Ibn Khaldun began by identifying the besetting failure of Islamic historians before him: the uncritical transmission of reports. Historians had traditionally included reports on the basis of the apparent reliability of their chain of transmitters (isnad), borrowed from hadith methodology, without asking whether the reported events were plausible given what we know about how human societies and power actually work. The result was a historical literature filled with exaggerated numbers, impossible claims, and internally inconsistent narratives.

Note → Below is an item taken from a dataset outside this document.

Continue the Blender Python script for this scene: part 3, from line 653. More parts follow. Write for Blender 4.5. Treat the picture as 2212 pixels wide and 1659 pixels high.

His famous example was the traditional account of the army of Moses numbering 600,000 warriors — a figure Ibn Khaldun rejected not on the basis of chain criticism but on rational grounds: an army of that size could not have been fed, watered, or maneuvered in the Sinai Desert, and the administrative infrastructure required to organize such a force did not exist in the ancient world. The very implausibility of the number, regardless of the chain of transmission, should alert the historian.
This principle — what Ibn Khaldun called the criterion of possibility ('imkan) — represented a new standard in historical criticism. Reports should be evaluated not only on the basis of who transmitted them but on the basis of whether they are consistent with the known patterns of human social organization, economy, and power. A report that describes something impossible given those patterns should be rejected even if its chain of transmitters appears sound.
Ibn Khaldun's methodological critique also addressed bias (gharad) in historical writing — the tendency of historians to flatter powerful patrons, to take sides in factional disputes, and to present the history of their own group favorably. He recommended awareness of these distorting factors as part of a critical historical practice.